L'Union européenne est en danger.

Le projet européen, quelque noble, intelligent et généreux qu'il soit, quelque historiquement unique qu'il soit, traverse en ce moment une période de crise sans précédent.

 

Le moment est idéal pour les populistes et autres cultivateurs de haine: c'est l'occasion pour eux de berner les citoyens vulnérables en leur promettant des lendemains qui chantent, des «aubes dorées», s'ils se retranchent, comme au bon vieux temps, derrière des frontières bien étanches: plutôt que de gérer ensemble, avec courage, inventivité et solidarité, remettons donc en place un tas de «rideaux de fer» un peu partout et, tant qu'on y est, édifions des miradors et réinstallons-y des mitrailleuses: à coup sûr, ça va arrêter les afflux de pauvres, bloquer les suspects qui fuient des guerres ou des tyrannies, préserver les philosophies et coutumes locales, doper nos économies, profiter à nos entreprises et même empêcher les criminels fanatiques de nuire.

 

En réalité, si l'Union européenne s'effondre, c'est l'Europe elle-même, l'Europe géographique, qui sera exposée, et au pire.
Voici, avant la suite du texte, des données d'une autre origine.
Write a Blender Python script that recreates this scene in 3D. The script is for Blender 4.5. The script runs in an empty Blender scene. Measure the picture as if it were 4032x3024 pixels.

Quels qu'aient été ses défauts, l'Union a clairement constitué le facteur essentiel du maintien de la paix entre les États membres depuis la fin de la deuxième guerre mondiale, outre qu'elle a longtemps été un espace de droit, de démocratie, de justice sociale et de prospérité dont l'attrait était tel que ses propres peuples adhéraient pratiquement unanimement au projet et que ceux qui n'en faisaient pas encore partie aspiraient ardemment à le rejoindre.

 

Or si l'Union est en danger, c'est précisément parce qu'elle n'est pas assez unie, pas assez cohérente, pas assez solidaire. Elle est désormais divisée en trop de sous-ensembles différents, comme en matière monétaire ou en matière de libre circulation. Elle est démunie de diverses formes de politiques communes et d'harmonisations pourtant essentielles, comme en matière fiscale, en matière de défense ou encore – et surtout – en matière sociale.

 

L'objectif de l'Union européenne, aux termes même de son traité, c'est «la paix, ses valeurs et le bien-être de ses peuples» mais beaucoup, à commencer par les décideurs, semblent ne pas trop y penser. Comme s'il n'était pas de l'intérêt de tous de tout faire, avant toute autre chose, pour assurer la survie des citoyens dans la dignité et dans la paix.

 

Il faut lire, faire connaître, promouvoir et surtout appliquer concrètement les articles 2 et 3 de ce traité. Beaucoup pensent sans doute que les textes de ces accords entre États doivent être épouvantablement techniques, pour ne pas dire «technocratiques», et affreusement indigestes. Il n'en est rien, en tout cas en ce qui concerne les grands principes exposés au début. On devrait lire ça dans les écoles.

 

Juste après les mots que je viens de citer, il est écrit «L'Union offre à ses citoyens un espace de liberté, de sécurité et de justice sans frontières intérieures [...]». Le projet européen n'est donc pas conçu pour des entités, des abstractions, des systèmes, des administrations ou aucune sorte de machinerie plus ou moins déshumanisée: il est conçu pour des femmes et des hommes. C'est à eux qu'il promet quelque chose et c'est à eux qu'il a le devoir de l'offrir.

 

S'ensuit un troisième paragraphe dans lequel le mot «social» apparaît cinq fois sur dix lignes. Il n'est pas nécessaire de réviser cet article-là pour que l'Union européenne retrouve le prestige qu'elle a eu auprès de ses propres citoyens, il suffit de se décider à l'appliquer.

 

Il n'est pas trop tard pour se reprendre, mais il est grand temps. Observons attentivement l'histoire du continent européen au cours du siècle passé et agissons pour que les erreurs ne se répètent pas: notre avenir, l'avenir de nos enfants, se trouve dans une Europe unie et solidaire.